Copy each record exactly as it reads, leaving out any pictures it holds.

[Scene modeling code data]
============

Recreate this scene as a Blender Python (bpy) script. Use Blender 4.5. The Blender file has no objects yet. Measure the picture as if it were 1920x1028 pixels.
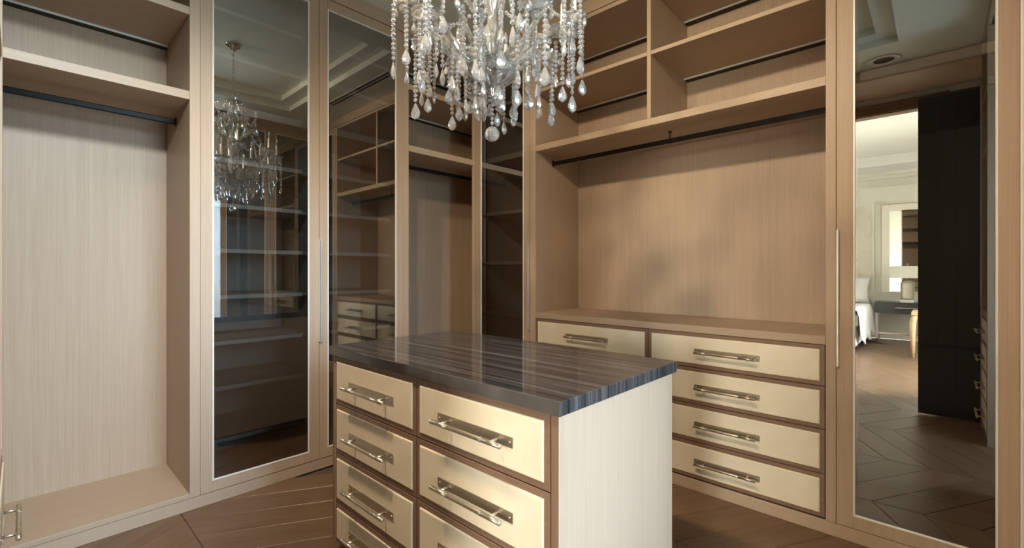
import bpy, bmesh, math, random
from mathutils import Vector, Matrix
random.seed(7)
PI = math.pi
SC = bpy.context.scene
COL = SC.collection

# ------------------------------------------------------------------ camera, world, light, exposure
cam_d = bpy.data.cameras.new('camera')
cam = bpy.data.objects.new('camera', cam_d)
COL.objects.link(cam)
cam.location = (0, 0, 1.25)
cam.rotation_euler = (PI / 2, 0, math.radians(42.97 - 90))
cam_d.sensor_width = 36
cam_d.lens = 861 / 1920 * 36
cam_d.shift_y = -8 / 1920
cam_d.clip_start = 0.02
SC.camera = cam

SC.view_settings.view_transform = 'Standard'
SC.view_settings.look = 'None'
SC.view_settings.gamma = 1
SC.view_settings.use_curve_mapping = False
SC.view_settings.exposure = 0.90

SKY = 95.0
WATT_A, WATT_B = 170, 80       # ceiling spotlights added for fill, built further down
world = bpy.data.worlds.new('world')
SC.world = world
world.use_nodes = True
wn = world.node_tree
wn.nodes.clear()
w_out = wn.nodes.new('ShaderNodeOutputWorld')
w_bg = wn.nodes.new('ShaderNodeBackground')
w_tc = wn.nodes.new('ShaderNodeTexCoord')
w_sep = wn.nodes.new('ShaderNodeSeparateXYZ')
w_cr = wn.nodes.new('ShaderNodeValToRGB')
w_mr = wn.nodes.new('ShaderNodeMapRange')
w_mr.inputs['From Min'].default_value = -1
w_mr.inputs['From Max'].default_value = 1
wn.links.new(w_tc.outputs['Generated'], w_sep.inputs[0])
wn.links.new(w_sep.outputs['Z'], w_mr.inputs['Value'])
wn.links.new(w_mr.outputs[0], w_cr.inputs[0])
wn.links.new(w_cr.outputs[0], w_bg.inputs[0])
wn.links.new(w_bg.outputs[0], w_out.inputs[0])
e = w_cr.color_ramp.elements
e[0].position = 0.46; e[0].color = (0.36, 0.37, 0.31, 1)      # garden below the horizon
e[1].position = 0.54; e[1].color = (0.93, 0.98, 1.0, 1)       # pale overcast sky
w_bg.inputs['Strength'].default_value = SKY


def portal(name, loc, rot, sx, sy):
    l = bpy.data.lights.new(name, 'AREA')
    l.shape = 'RECTANGLE'; l.size = sx; l.size_y = sy
    l.cycles.is_portal = True
    o = bpy.data.objects.new(name, l)
    COL.objects.link(o); o.location = loc; o.rotation_euler = rot
    return o


# closet window in the front wall (faces +Y) and two bedroom windows, the far one added for light (face +Y)
WX0, WX1, WZ0, WZ1, WY = 0.50, 1.92, 0.56, 2.65, -2.00
portal('closet_window_portal', ((WX0 + WX1) / 2, WY - 0.11, (WZ0 + WZ1) / 2), (PI / 2, 0, 0), WX1 - WX0, WZ1 - WZ0)
BWIN = [(-2.7, -1.0)]
FILL_WIN = (-1.70, -0.18)               # unseen window added in the far bedroom wall to light the closet
BY0 = -1.8
for a, b in BWIN:
    portal('bedroom_window_portal', ((a + b) / 2, BY0 - 0.11, 1.5), (PI / 2, 0, 0), b - a, 2.2)

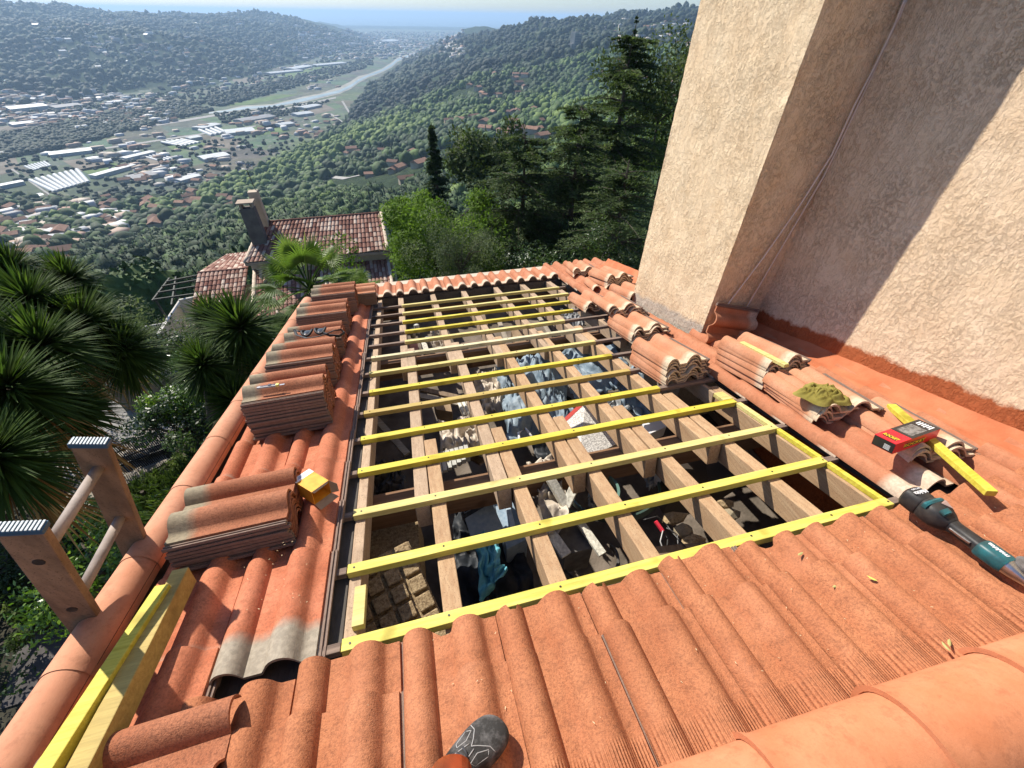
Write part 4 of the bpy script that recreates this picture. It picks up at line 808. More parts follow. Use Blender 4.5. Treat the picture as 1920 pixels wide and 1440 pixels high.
dd = ((E1-A)+(E2-B2))*.5; F1_, F2_ = Vector((A.x-dd.x*.8, A.y-dd.y*.8, zE+.3)), Vector((B2.x-dd.x*.8, B2.y-dd.y*.8, zE+.3)); part(barrels(B2, A, F1_, F2_), 'far_roof_slope', M_barrel, nh)
ridge_line(A, B2, .10, M_barrel); ridge_line(B2, E2, .12, M_pale, 'verge_tiles'); ridge_line(A, E1, .12, M_pale, 'verge_tiles')
mb = MB(); inn = (F1_-E1)*.08; G1, G2, G3, G4 = E1+inn, E2+inn, F2_-inn, F1_-inn
mb.add([Vector((p.x, p.y, z)) for z in (-20, zE-.12) for p in (G1, G2, G3, G4)], [(0,1,5,4),(1,2,6,5),(2,3,7,6),(3,0,4,7),(4,5,6,7)])
mb.add([Vector((G1.x, G1.y, zE-.12)), Vector((G4.x, G4.y, zE-.12)), A-Vector((0,0,.15)), Vector((G2.x, G2.y, zE-.12)), Vector((G3.x, G3.y, zE-.12)), B2-Vector((0,0,.15))], [(0,1,2),(4,3,5)]); part(mb, 'wall', M_nw, nh)
mb = MB(); mb.bar(E1-Vector((0,0,.10)), E2-Vector((0,0,.10)), .14, .16); part(mb, 'eave_board', M_soff, nh)
def onwall(px, py, p0, n): d_ = ray(px, py); return d_*(p0.dot(n)/d_.dot(n))
wn_ = (G2-G1).cross(Vector((0,0,1))); L1, L2 = onwall(478, 508, G1, wn_), onwall(727, 487, G1, wn_); L2.z = L1.z = (L1.z+L2.z)/2; ln_ = Vector(((E2-B2).x, (E2-B2).y, 0)).normalized()*3.6; L3, L4 = L2+ln_-Vector((0,0,1.15)), L1+ln_-Vector((0,0,1.15))
part(barrels(L1, L2, L3, L4), 'lower_roof_slope', M_barrel, nh); ridge_line(L2, L3, .12, M_pale, 'verge_tiles'); ridge_line(L1+Vector((0,0,.05)), L4+Vector((0,0,.1)), .12, M_pale, 'verge_tiles')
mb = MB(); mb.add([Vector((p.x, p.y, z)) for z in (-21, L3.z-.1) for p in (L1.lerp(L4, .9), L2.lerp(L3, .9), L2, L1)], [(0,1,5,4),(1,2,6,5),(2,3,7,6),(3,0,4,7)]); part(mb, 'lower_wall', M_nw, nh)
W1, W2, W3, W4 = onz(371, 512, -12.4), onz(465, 503, -12.4), onz(458, 562, -13.4), onz(359, 578, -13.4)
part(barrels(W1, W2, W3, W4), 'wing_roof_slope', M_barrel, nh); ridge_line(W1, W2, .09, M_barrel)
part(barrels(W2, W1, onz(424, 478, -13.2), onz(470, 473, -13.2)), 'wing_far_roof_slope', M_barrel, nh)
mb = MB(); mb.add([Vector((p.x, p.y, z)) for z in (-21, -13.5) for p in (W1.lerp(W4, .95), W3, W2, W1)], [(0,1,5,4),(1,2,6,5),(2,3,7,6),(3,0,4,7)]); part(mb, 'wing_wall', M_nw, nh)
cb = onz(492, 462, -11.0); M_ch = mottled('grey_chimney', (.12,.11,.10), (.19,.17,.15), 2, .006, 20, .95, 0)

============

▶ **Solution to this problem**:
Recreate this scene as a Blender Python (bpy) script. Use Blender 4.5. The Blender file has no objects yet. Measure the picture as if it were 1920x1028 pixels.
import bpy, bmesh, math, random
from mathutils import Vector, Matrix
random.seed(7)
PI = math.pi
SC = bpy.context.scene
COL = SC.collection

# ------------------------------------------------------------------ camera, world, light, exposure
cam_d = bpy.data.cameras.new('camera')
cam = bpy.data.objects.new('camera', cam_d)
COL.objects.link(cam)
cam.location = (0, 0, 1.25)
cam.rotation_euler = (PI / 2, 0, math.radians(42.97 - 90))
cam_d.sensor_width = 36
cam_d.lens = 861 / 1920 * 36
cam_d.shift_y = -8 / 1920
cam_d.clip_start = 0.02
SC.camera = cam

SC.view_settings.view_transform = 'Standard'
SC.view_settings.look = 'None'
SC.view_settings.gamma = 1
SC.view_settings.use_curve_mapping = False
SC.view_settings.exposure = 0.90

SKY = 95.0
WATT_A, WATT_B = 170, 80       # ceiling spotlights added for fill, built further down
world = bpy.data.worlds.new('world')
SC.world = world
world.use_nodes = True
wn = world.node_tree
wn.nodes.clear()
w_out = wn.nodes.new('ShaderNodeOutputWorld')
w_bg = wn.nodes.new('ShaderNodeBackground')
w_tc = wn.nodes.new('ShaderNodeTexCoord')
w_sep = wn.nodes.new('ShaderNodeSeparateXYZ')
w_cr = wn.nodes.new('ShaderNodeValToRGB')
w_mr = wn.nodes.new('ShaderNodeMapRange')
w_mr.inputs['From Min'].default_value = -1
w_mr.inputs['From Max'].default_value = 1
wn.links.new(w_tc.outputs['Generated'], w_sep.inputs[0])
wn.links.new(w_sep.outputs['Z'], w_mr.inputs['Value'])
wn.links.new(w_mr.outputs[0], w_cr.inputs[0])
wn.links.new(w_cr.outputs[0], w_bg.inputs[0])
wn.links.new(w_bg.outputs[0], w_out.inputs[0])
e = w_cr.color_ramp.elements
e[0].position = 0.46; e[0].color = (0.36, 0.37, 0.31, 1)      # garden below the horizon
e[1].position = 0.54; e[1].color = (0.93, 0.98, 1.0, 1)       # pale overcast sky
w_bg.inputs['Strength'].default_value = SKY


def portal(name, loc, rot, sx, sy):
    l = bpy.data.lights.new(name, 'AREA')
    l.shape = 'RECTANGLE'; l.size = sx; l.size_y = sy
    l.cycles.is_portal = True
    o = bpy.data.objects.new(name, l)
    COL.objects.link(o); o.location = loc; o.rotation_euler = rot
    return o


# closet window in the front wall (faces +Y) and two bedroom windows, the far one added for light (face +Y)
WX0, WX1, WZ0, WZ1, WY = 0.50, 1.92, 0.56, 2.65, -2.00
portal('closet_window_portal', ((WX0 + WX1) / 2, WY - 0.11, (WZ0 + WZ1) / 2), (PI / 2, 0, 0), WX1 - WX0, WZ1 - WZ0)
BWIN = [(-2.7, -1.0)]
FILL_WIN = (-1.70, -0.18)               # unseen window added in the far bedroom wall to light the closet
BY0 = -1.8
for a, b in BWIN:
    portal('bedroom_window_portal', ((a + b) / 2, BY0 - 0.11, 1.5), (PI / 2, 0, 0), b - a, 2.2)

Write part 4 of the bpy script that recreates this picture. It picks up at line 808. More parts follow. Use Blender 4.5. Treat the picture as 1920 pixels wide and 1440 pixels high.
dd = ((E1-A)+(E2-B2))*.5; F1_, F2_ = Vector((A.x-dd.x*.8, A.y-dd.y*.8, zE+.3)), Vector((B2.x-dd.x*.8, B2.y-dd.y*.8, zE+.3)); part(barrels(B2, A, F1_, F2_), 'far_roof_slope', M_barrel, nh)
ridge_line(A, B2, .10, M_barrel); ridge_line(B2, E2, .12, M_pale, 'verge_tiles'); ridge_line(A, E1, .12, M_pale, 'verge_tiles')
mb = MB(); inn = (F1_-E1)*.08; G1, G2, G3, G4 = E1+inn, E2+inn, F2_-inn, F1_-inn
mb.add([Vector((p.x, p.y, z)) for z in (-20, zE-.12) for p in (G1, G2, G3, G4)], [(0,1,5,4),(1,2,6,5),(2,3,7,6),(3,0,4,7),(4,5,6,7)])
mb.add([Vector((G1.x, G1.y, zE-.12)), Vector((G4.x, G4.y, zE-.12)), A-Vector((0,0,.15)), Vector((G2.x, G2.y, zE-.12)), Vector((G3.x, G3.y, zE-.12)), B2-Vector((0,0,.15))], [(0,1,2),(4,3,5)]); part(mb, 'wall', M_nw, nh)
mb = MB(); mb.bar(E1-Vector((0,0,.10)), E2-Vector((0,0,.10)), .14, .16); part(mb, 'eave_board', M_soff, nh)
def onwall(px, py, p0, n): d_ = ray(px, py); return d_*(p0.dot(n)/d_.dot(n))
wn_ = (G2-G1).cross(Vector((0,0,1))); L1, L2 = onwall(478, 508, G1, wn_), onwall(727, 487, G1, wn_); L2.z = L1.z = (L1.z+L2.z)/2; ln_ = Vector(((E2-B2).x, (E2-B2).y, 0)).normalized()*3.6; L3, L4 = L2+ln_-Vector((0,0,1.15)), L1+ln_-Vector((0,0,1.15))
part(barrels(L1, L2, L3, L4), 'lower_roof_slope', M_barrel, nh); ridge_line(L2, L3, .12, M_pale, 'verge_tiles'); ridge_line(L1+Vector((0,0,.05)), L4+Vector((0,0,.1)), .12, M_pale, 'verge_tiles')
mb = MB(); mb.add([Vector((p.x, p.y, z)) for z in (-21, L3.z-.1) for p in (L1.lerp(L4, .9), L2.lerp(L3, .9), L2, L1)], [(0,1,5,4),(1,2,6,5),(2,3,7,6),(3,0,4,7)]); part(mb, 'lower_wall', M_nw, nh)
W1, W2, W3, W4 = onz(371, 512, -12.4), onz(465, 503, -12.4), onz(458, 562, -13.4), onz(359, 578, -13.4)
part(barrels(W1, W2, W3, W4), 'wing_roof_slope', M_barrel, nh); ridge_line(W1, W2, .09, M_barrel)
part(barrels(W2, W1, onz(424, 478, -13.2), onz(470, 473, -13.2)), 'wing_far_roof_slope', M_barrel, nh)
mb = MB(); mb.add([Vector((p.x, p.y, z)) for z in (-21, -13.5) for p in (W1.lerp(W4, .95), W3, W2, W1)], [(0,1,5,4),(1,2,6,5),(2,3,7,6),(3,0,4,7)]); part(mb, 'wing_wall', M_nw, nh)
cb = onz(492, 462, -11.0); M_ch = mottled('grey_chimney', (.12,.11,.10), (.19,.17,.15), 2, .006, 20, .95, 0)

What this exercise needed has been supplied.